Doral emphasized that Siemens’ technology helped bridge the gap between a startup’s agility and the aerospace industry’s stringent requirements. In his words, NX offered “the right combination of powerful tools, capability to work with large assemblies, and affordability”—and, perhaps most importantly, a growth path that could scale as Dovetail moves from retrofitting its first aircraft to launching larger, more ambitious programs.
The Future of Aviation Could be Quieter, Safer, Cheaper
Assisting Dovetail in its remaining challenges is Siemens’ digital twins. Simulations of aircraft propulsion systems are helping extend the range of the electrically retrofitted aircraft.
And electric aircraft, created with today’s technology, such as battery technology, make perfect sense for a 100-200 mile flight. For larger aircraft and longer flights, hydrogen must come into play, either with a hybrid system (battery/hydrogen) or pure hydrogen.
Dovetail’s commitment to green energy, like its commitment to Siemens NX, is solid. The former drives his mission to decarbonize short-haul aviation; the latter gives him the means to turn that vision into hardware. In Dovetail’s hangars, NX is more than a design platform—it’s the connection linking engineers in Sydney and Seville, integrating decades-old fuselages with quiet, safe electric propulsion systems, as well as providing documentation for every modification to satisfy regulators.

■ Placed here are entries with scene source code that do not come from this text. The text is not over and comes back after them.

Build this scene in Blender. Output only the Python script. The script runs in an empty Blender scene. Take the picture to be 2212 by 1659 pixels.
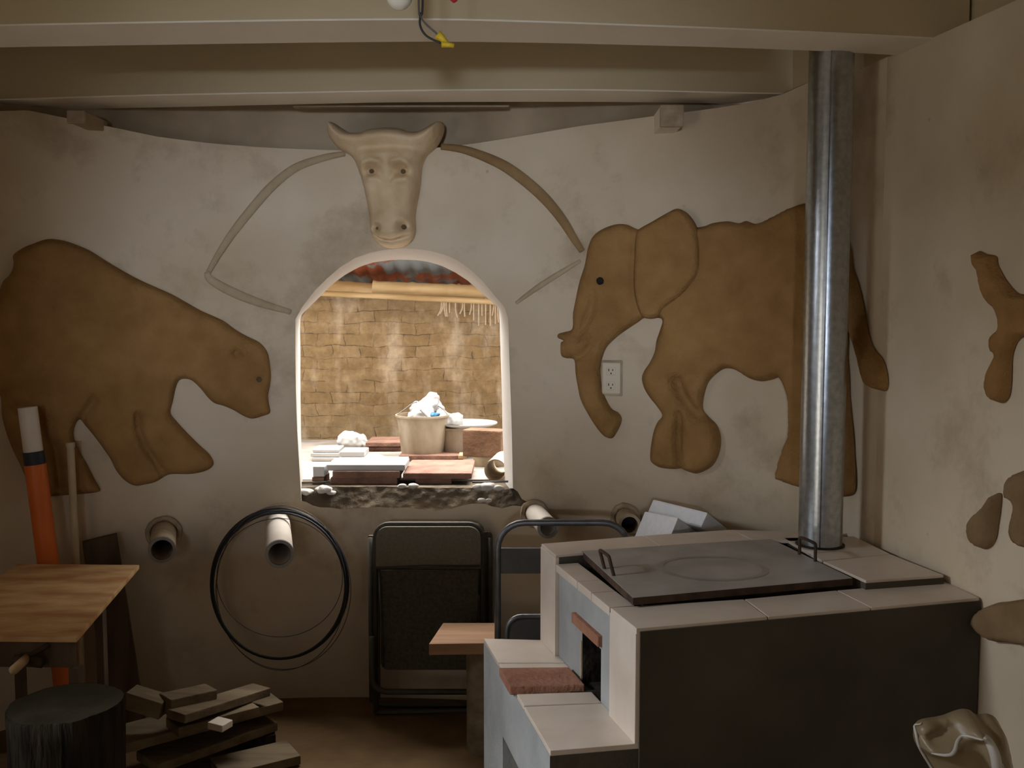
import bpy, bmesh, math, random
import numpy as np
from mathutils import Vector, Matrix, noise
from mathutils.geometry import delaunay_2d_cdt
random.seed(7)
S = bpy.context.scene
COL = S.collection
V = Vector

# ------------------------------------------------------------------ camera
F, CX, CY, HOR, H = 2150.0, 1106.0, 829.5, 665.0, 1.48
TH = math.atan((CY - HOR) / F)
cam = bpy.data.cameras.new('camera')
camo = bpy.data.objects.new('camera', cam)
COL.objects.link(camo)
camo.location = (0, 0, H)
camo.rotation_euler = (math.pi / 2 - TH, 0, 0)
cam.sensor_width = 36
cam.lens = F / 2212 * 36
cam.clip_start = 0.01
S.camera = camo

def ray(px, py):
    x, y = (px - CX) / F, (CY - py) / F
    c, s = math.cos(TH), math.sin(TH)
    return V((x, c + y * s, -s + y * c))
def at_y(px, py, Y):
    d = ray(px, py); t = Y / d.y
    return V((d.x * t, Y, H + d.z * t))
def at_z(px, py, z):
    d = ray(px, py); t = (z - H) / d.z
    return V((d.x * t, d.y * t, z))

# ------------------------------------------------------------------ materials
def pm(name, c1, c2=None, scale=6.0, rough=0.8, bump=0.0, bscale=40.0, metal=0.0, spec=0.3, stretch=(1, 1, 1), contrast=(0.35, 0.65), detail=6, trans=0.0, alpha=1.0):
    m = bpy.data.materials.new(name); m.use_nodes = True
    nt = m.node_tree; N = nt.nodes; L = nt.links
    b = N['Principled BSDF']
    b.inputs['Roughness'].default_value = rough
    b.inputs['Metallic'].default_value = metal
    b.inputs['Specular IOR Level'].default_value = spec
    b.inputs['Transmission Weight'].default_value = trans
    b.inputs['Alpha'].default_value = alpha
    tc = N.new('ShaderNodeTexCoord'); mp = N.new('ShaderNodeMapping')
    mp.inputs['Scale'].default_value = stretch
    L.new(tc.outputs['Object'], mp.inputs['Vector'])
    if c2 is not None:
        n = N.new('ShaderNodeTexNoise'); n.inputs['Scale'].default_value = scale; n.inputs['Detail'].default_value = detail
        r = N.new('ShaderNodeValToRGB')
        r.color_ramp.elements[0].position = contrast[0]; r.color_ramp.elements[1].position = contrast[1]
        r.color_ramp.elements[0].color = (*c1, 1); r.color_ramp.elements[1].color = (*c2, 1)
        L.new(mp.outputs[0], n.inputs['Vector']); L.new(n.outputs['Fac'], r.inputs[0]); L.new(r.outputs[0], b.inputs['Base Color'])
    else:
        b.inputs['Base Color'].default_value = (*c1, 1)
    if bump:
        n2 = N.new('ShaderNodeTexNoise'); n2.inputs['Scale'].default_value = bscale; n2.inputs['Detail'].default_value = 5
        bp = N.new('ShaderNodeBump'); bp.inputs['Strength'].default_value = bump; bp.inputs['Distance'].default_value = 0.02
        L.new(mp.outputs[0], n2.inputs['Vector']); L.new(n2.outputs['Fac'], bp.inputs['Height']); L.new(bp.outputs[0], b.inputs['Normal'])
    return m

def plaster():
    m = pm('wall_plaster', (0.58, 0.475, 0.34), (0.70, 0.605, 0.47), 2.2, 0.9, 0.12, 14)
    nt = m.node_tree; N = nt.nodes; L = nt.links
    b = N['Principled BSDF']; base = b.inputs['Base Color'].links[0].from_socket
    tc = [n for n in N if n.type == 'TEX_COORD'][0]
    # brownish clay stains and little dark flecks in the lime wash
    n = N.new('ShaderNodeTexNoise'); n.inputs['Scale'].default_value = 3.1; n.inputs['Detail'].default_value = 9; n.inputs['Roughness'].default_value = 0.65
    mp = N.new('ShaderNodeMapping'); mp.inputs['Location'].default_value = (3.3, 1.2, 7.7)
    L.new(tc.outputs['Object'], mp.inputs[0]); L.new(mp.outputs[0], n.inputs['Vector'])
    r = N.new('ShaderNodeValToRGB'); r.color_ramp.elements[0].position = 0.54; r.color_ramp.elements[1].position = 0.76
    L.new(n.outputs['Fac'], r.inputs[0])
    mx = N.new('ShaderNodeMixRGB'); mx.inputs[2].default_value = (0.33, 0.25, 0.165, 1)
    mul = N.new('ShaderNodeMath'); mul.operation = 'MULTIPLY'; mul.inputs[1].default_value = 0.85
    L.new(r.outputs[0], mul.inputs[0]); L.new(mul.outputs[0], mx.inputs[0]); L.new(base, mx.inputs[1])
    v = N.new('ShaderNodeTexVoronoi'); v.inputs['Scale'].default_value = 5.5
    L.new(tc.outputs['Object'], v.inputs['Vector'])
    r2 = N.new('ShaderNodeValToRGB'); r2.color_ramp.elements[0].position = 0.0; r2.color_ramp.elements[1].position = 0.045
    r2.color_ramp.elements[0].color = (1, 1, 1, 1); r2.color_ramp.elements[1].color = (0, 0, 0, 1)
    L.new(v.outputs['Distance'], r2.inputs[0])
    mx2 = N.new('ShaderNodeMixRGB'); mx2.inputs[2].default_value = (0.12, 0.09, 0.07, 1)
    mul2 = N.new('ShaderNodeMath'); mul2.operation = 'MULTIPLY'; mul2.inputs[1].default_value = 0.5
    L.new(r2.outputs[0], mul2.inputs[0]); L.new(mul2.outputs[0], mx2.inputs[0]); L.new(mx.outputs[0], mx2.inputs[1])
    L.new(mx2.outputs[0], b.inputs['Base Color'])
    return m

def adobe():
    m = bpy.data.materials.new('adobe_courses'); m.use_nodes = True
    nt = m.node_tree; N = nt.nodes; L = nt.links; b = N['Principled BSDF']; b.inputs['Roughness'].default_value = 0.95
    tc = N.new('ShaderNodeTexCoord'); sx = N.new('ShaderNodeSeparateXYZ'); cb = N.new('ShaderNodeCombineXYZ')
    L.new(tc.outputs['Object'], sx.inputs[0]); L.new(sx.outputs['X'], cb.inputs['X']); L.new(sx.outputs['Z'], cb.inputs['Y'])
    nz = N.new('ShaderNodeTexNoise'); nz.inputs['Scale'].default_value = 7; nz.inputs['Detail'].default_value = 4
    L.new(cb.outputs[0], nz.inputs['Vector'])
    sc = N.new('ShaderNodeVectorMath'); sc.operation = 'MULTIPLY_ADD'; sc.inputs[1].default_value = (0.075, 0.05, 0)
    L.new(nz.outputs['Color'], sc.inputs[0]); L.new(cb.outputs[0], sc.inputs[2])
    br = N.new('ShaderNodeTexBrick'); br.inputs['Scale'].default_value = 1
    br.inputs['Brick Width'].default_value = 0.15; br.inputs['Row Height'].default_value = 0.062; br.inputs['Mortar Size'].default_value = 0.0022
    br.inputs['Mortar Smooth'].default_value = 0.1; br.inputs['Bias'].default_value = 0
    br.inputs['Color1'].default_value = (0.27, 0.185, 0.09, 1); br.inputs['Color2'].default_value = (0.35, 0.255, 0.145, 1); br.inputs['Mortar'].default_value = (0.13, 0.095, 0.06, 1)
    L.new(sc.outputs[0], br.inputs['Vector'])
    n1 = N.new('ShaderNodeTexNoise'); n1.inputs['Scale'].default_value = 5; n1.inputs['Detail'].default_value = 8; n1.inputs['Roughness'].default_value = 0.7
    L.new(cb.outputs[0], n1.inputs['Vector'])
    r1 = N.new('ShaderNodeValToRGB'); r1.color_ramp.elements[0].position = 0.44; r1.color_ramp.elements[1].position = 0.55
    L.new(n1.outputs['Fac'], r1.inputs[0])
    # mud skim hides part of the joints
    skim = N.new('ShaderNodeTexNoise'); skim.inputs['Scale'].default_value = 14; skim.inputs['Detail'].default_value = 6
    L.new(cb.outputs[0], skim.inputs['Vector'])
    rs = N.new('ShaderNodeValToRGB'); rs.color_ramp.elements[0].color = (0.26, 0.18, 0.09, 1); rs.color_ramp.elements[1].color = (0.38, 0.28, 0.165, 1)
    rs.color_ramp.elements[0].position = 0.35; rs.color_ramp.elements[1].position = 0.65
    L.new(skim.outputs['Fac'], rs.inputs[0])
    mx = N.new('ShaderNodeMixRGB'); L.new(r1.outputs[0], mx.inputs[0]); L.new(rs.outputs[0], mx.inputs[1]); L.new(br.outputs['Color'], mx.inputs[2])
    # whitish lime drips
    mp = N.new('ShaderNodeMapping'); mp.inputs['Scale'].default_value = (8, 2.8, 1); L.new(cb.outputs[0], mp.inputs[0])
    n2 = N.new('ShaderNodeTexNoise'); n2.inputs['Scale'].default_value = 1; n2.inputs['Detail'].default_value = 6; L.new(mp.outputs[0], n2.inputs['Vector'])
    r2 = N.new('ShaderNodeValToRGB'); r2.color_ramp.elements[0].position = 0.50; r2.color_ramp.elements[1].position = 0.66; L.new(n2.outputs['Fac'], r2.inputs[0])
    m2 = N.new('ShaderNodeMixRGB'); m2.inputs[2].default_value = (0.58, 0.49, 0.38, 1)
    mu = N.new('ShaderNodeMath'); mu.operation = 'MULTIPLY'; mu.inputs[1].default_value = 0.75
    L.new(r2.outputs[0], mu.inputs[0]); L.new(mu.outputs[0], m2.inputs[0]); L.new(mx.outputs[0], m2.inputs[1]); 
    n3 = N.new('ShaderNodeTexNoise'); n3.inputs['Scale'].default_value = 15; n3.inputs['Detail'].default_value = 8; n3.inputs['Roughness'].default_value = 0.75; L.new(cb.outputs[0], n3.inputs['Vector'])
    r3 = N.new('ShaderNodeValToRGB'); r3.color_ramp.elements[0].position = 0.34; r3.color_ramp.elements[1].position = 0.66
    r3.color_ramp.elements[0].color = (0.76, 0.74, 0.71, 1); r3.color_ramp.elements[1].color = (1.28, 1.26, 1.24, 1); L.new(n3.outputs['Fac'], r3.inputs[0])
    m3 = N.new('ShaderNodeMixRGB'); m3.blend_type = 'MULTIPLY'; m3.inputs[0].default_value = 1; L.new(m2.outputs[0], m3.inputs[1]); L.new(r3.outputs[0], m3.inputs[2])
    L.new(m3.outputs[0], b.inputs['Base Color'])
    bp = N.new('ShaderNodeBump'); bp.inputs['Strength'].default_value = 0.6; bp.inputs['Distance'].default_value = 0.02
    L.new(br.outputs['Fac'], bp.inputs['Height']); bp.invert = True; L.new(bp.outputs[0], b.inputs['Normal'])
    return m

def rusty():
    m = pm('rusty_sheet', (0.20, 0.235, 0.27), (0.30, 0.085, 0.04), 5.0, 0.7, 0, contrast=(0.49, 0.54))
    return m

def galvanised():
    m = pm('galvanised_steel', (0.36, 0.39, 0.42), (0.52, 0.55, 0.58), 60.0, 0.3, 0.03, 120, metal=1.0, contrast=(0.3, 0.7))
    return m

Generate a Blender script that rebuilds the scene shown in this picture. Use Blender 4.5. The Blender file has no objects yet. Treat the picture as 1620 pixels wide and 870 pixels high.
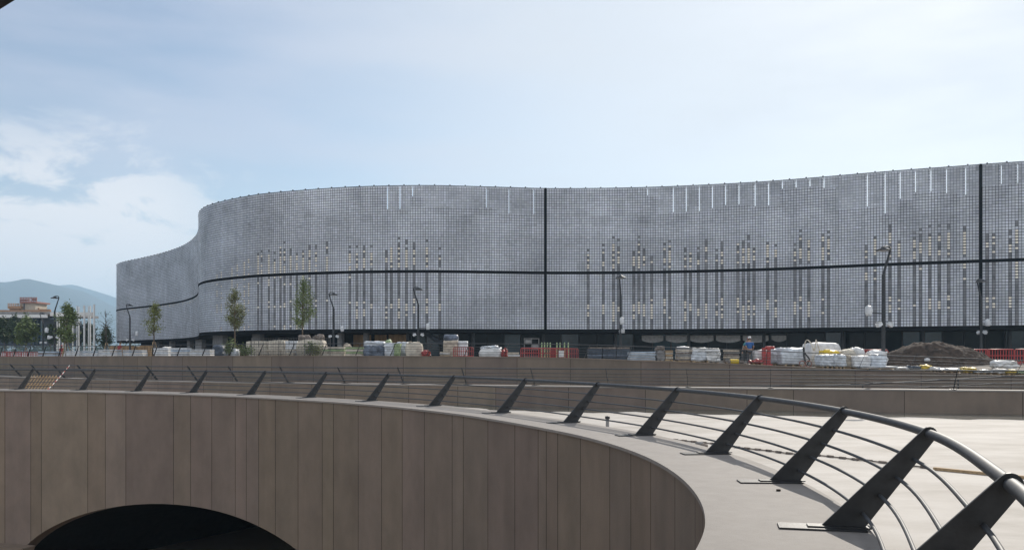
import bpy, bmesh, math, random
import numpy as np
from mathutils import Vector, Matrix, noise
random.seed(11); rng = np.random.RandomState(5)
R = math.radians
scene = bpy.context.scene
col = scene.collection
F = 1400.0; HZ = 561.0; EYE = 1.8          # focal in px of the photo, horizon row, eye height
def XU(u, Y): return (u - 810.0) * Y / F
def ZV(v, Y): return EYE + (HZ - v) * Y / F

# ------------------------------------------------------------------ camera, sky, sun, exposure
cam = bpy.data.cameras.new('camera'); co = bpy.data.objects.new('camera', cam); col.objects.link(co)
co.location = (0, 0, EYE); co.rotation_euler = (R(90), 0, 0)
cam.sensor_width = 36; cam.lens = F / 1620 * 36; cam.shift_y = (HZ - 435) / 1620
cam.clip_start = .05; cam.clip_end = 40000
scene.camera = co
SUN_EL, SUN_AZ = 29.0, 27.0                # azimuth to the right of the view direction (+Y)
world = bpy.data.worlds.new('World'); scene.world = world; world.use_nodes = True
wt = world.node_tree; wt.nodes.clear()
def N(t, typ, **kw):
    n = t.nodes.new(typ)
    for k, v in kw.items(): setattr(n, k, v)
    return n
wout = N(wt, 'ShaderNodeOutputWorld'); bg = N(wt, 'ShaderNodeBackground')
sky = N(wt, 'ShaderNodeTexSky'); sky.sky_type = 'NISHITA'; sky.sun_disc = False
sky.sun_elevation = R(SUN_EL); sky.sun_rotation = R(SUN_AZ)
sky.air_density = 1.0; sky.dust_density = 1.0; sky.ozone_density = 1.5; sky.altitude = 200
bg.inputs['Strength'].default_value = 0.095
tc = N(wt, 'ShaderNodeTexCoord')
def wmath(op, a, b=None, clamp=False):
    n = N(wt, 'ShaderNodeMath', operation=op); n.use_clamp = clamp
    for i, x in enumerate((a, b)):
        if x is None: continue
        if isinstance(x, (int, float)): n.inputs[i].default_value = x
        else: wt.links.new(x, n.inputs[i])
    return n.outputs[0]
def wdot(vec):
    n = N(wt, 'ShaderNodeVectorMath', operation='DOT_PRODUCT'); wt.links.new(tc.outputs['Generated'], n.inputs[0])
    n.inputs[1].default_value = Vector(vec).normalized(); return n.outputs['Value']
def wramp(x, a, b):
    n = N(wt, 'ShaderNodeMapRange', interpolation_type='SMOOTHSTEP'); wt.links.new(x, n.inputs[0])
    n.inputs[1].default_value = a; n.inputs[2].default_value = b; return n.outputs[0]
def wmix(fac, a, b):
    n = N(wt, 'ShaderNodeMixRGB'); wt.links.new(fac, n.inputs[0]); wt.links.new(a, n.inputs[1])
    if isinstance(b, tuple): n.inputs[2].default_value = b
    else: wt.links.new(b, n.inputs[2])
    return n.outputs[0]
sep = N(wt, 'ShaderNodeSeparateXYZ'); wt.links.new(tc.outputs['Generated'], sep.inputs[0])
mp = N(wt, 'ShaderNodeMapping'); wt.links.new(tc.outputs['Generated'], mp.inputs[0]); mp.inputs['Scale'].default_value = (1, 1, 2.2)
nz = N(wt, 'ShaderNodeTexNoise'); wt.links.new(mp.outputs[0], nz.inputs[0])
nz.inputs['Scale'].default_value = 9; nz.inputs['Detail'].default_value = 9; nz.inputs['Roughness'].default_value = .6
nz.inputs['Distortion'].default_value = .35
mp2 = N(wt, 'ShaderNodeMapping'); wt.links.new(tc.outputs['Generated'], mp2.inputs[0]); mp2.inputs['Scale'].default_value = (1, .6, 4)
mp2.inputs['Rotation'].default_value = (0, R(16), 0)
nz2 = N(wt, 'ShaderNodeTexNoise'); wt.links.new(mp2.outputs[0], nz2.inputs[0]); nz2.inputs['Scale'].default_value = 3.0; nz2.inputs['Detail'].default_value = 6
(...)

If the company’s early retrofits deliver on their promises—quieter flights, lower operating costs, and zero emissions—Dovetail could offer a rare aviation story in which the economics work as well as the environmental math. That combination, rare in the green-energy sector, might prove just as disruptive to regional air travel as the software behind it. As Doral sees it, the flight path to a cleaner sky isn’t just plotted on aviation charts; it’s also rendered in digital assemblies, down to the last bolt.
This article is based upon an episode called The Future of Hydrogen-Electric Propulsion with Siemens and Dovetail from the Siemens Talking Aviation Today podcast series hosted by Todd Tuthill, Vice President of Aerospace, Defense, and Marine and Patty Russo, Global Marketing Senior Manager, both from Siemens Digital Industries Software.
[i] Degree Fahrenheit or Centigrade, it’s the same.
[ii] Mountaineers call regions above 8,000 meters (26,247 feet) “death zones” because staying there too long without oxygen can cause brain cell damage, impaired judgment, and eventually death. Strangely, climbers can still feel alert even though their cognitive abilities are deteriorating.